トリムポジションで設定した数値が、Posコントロールの0地点になります。そのため、モーションの作成途中でトリムを変更すると、全てのモーションの0地点が変わってしまいます。モーションを作成する前に、しっかりとトリムを調整しましょう。また、サンプルモーションを再生し、安定しているかバランスを確認してください。

 

ニュートラルポジション

前身の関節(サーボ)が動作角の中心(0地点、ニュートラル位置)にある状態を「ニュートラルポジション」とよびます。

二足歩行ロボットではほぼ使用しませんが、ロボットの形状によってはニュートラルポジションをトリムポジション、ホームポジションとする場合があります。

 

■モーション作成のルール

モーション作成は、基本的にユーザーの自由です。こうしなくてはいけない、というルールは一切ありません。しかし、やみくもに作ってしまうと転倒しやすくなり、故障の原因になりますので、安定してロボットを動かすために下記のルールをお伝えします。

 

1.モーションの最後は「ホームポジション」で終わらせること

先ほど解説した通り、サンプルプロジェクトを入れたロボットは、待機状態の時にホームポジションになります。これは、全てのモーションの最後にホームポジションのPosコントロールを入れているためです。一連の動作が終わった後にホームポジションを再生することにより、常に同じ姿勢で終わり、次のモーションもホームポジションの姿勢から始めることができます。

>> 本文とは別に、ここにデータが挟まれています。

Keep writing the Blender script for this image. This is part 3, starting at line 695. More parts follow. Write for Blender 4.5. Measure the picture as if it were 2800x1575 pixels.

もし、モーションがホームポジションで終わらなかった場合はどうなるのでしょうか。例えば、「喜ぶ」を再生した後に、ホームポジションに戻らず股関節を拡げた状態のままモーションが終わってしまったとします。次に「前進歩行」を再生したときに、股関節が開いたまま歩行を開始しますが、本来は閉じた状態で歩行を始めますので、動き出しでバランスが崩れてしまいます。ロボットの転倒は、故障の原因にもなりますので、なるべく安定したモーションが再生できるように同じ姿勢で終わり、常に同じ姿勢から始まるように作成しましょう。

 

2.重心位置を意識すること

歩行しながら移動するロボットは、重心位置を変えながらバランスをとっています。重心位置が過剰に傾いてしまうと転倒しますので、片足を上げたときや、体を傾けたときなど、重心位置がどこにあるのかを意識して作業してください。

 

3.関節をロックしないこと

ロボットの関節に使用しているサーボは、ロック状態が続くとモータが破損してしまいます。ロック状態とは、軸が固定され負荷がかかっている状態を指します。例えば、片足のみで立ち続けると、軸足に負荷がかかりますので、ロック状態になりサーボが破損する原因になります。

また、関節の動作が可能な範囲を超えて、ボディーや隣の脚に接触した状態が続くと、ロック状態になり破損する可能性があります。

ロボットに無理な姿勢が続いていないか、また接触していないかを確認しながら作業を進めてください。

 

以上です。

今回は、解説の回になりますが、モーション作りには重要な内容になりますので、こちらの内容をよく覚えてください。

次回から、モーション作成作業を開始します。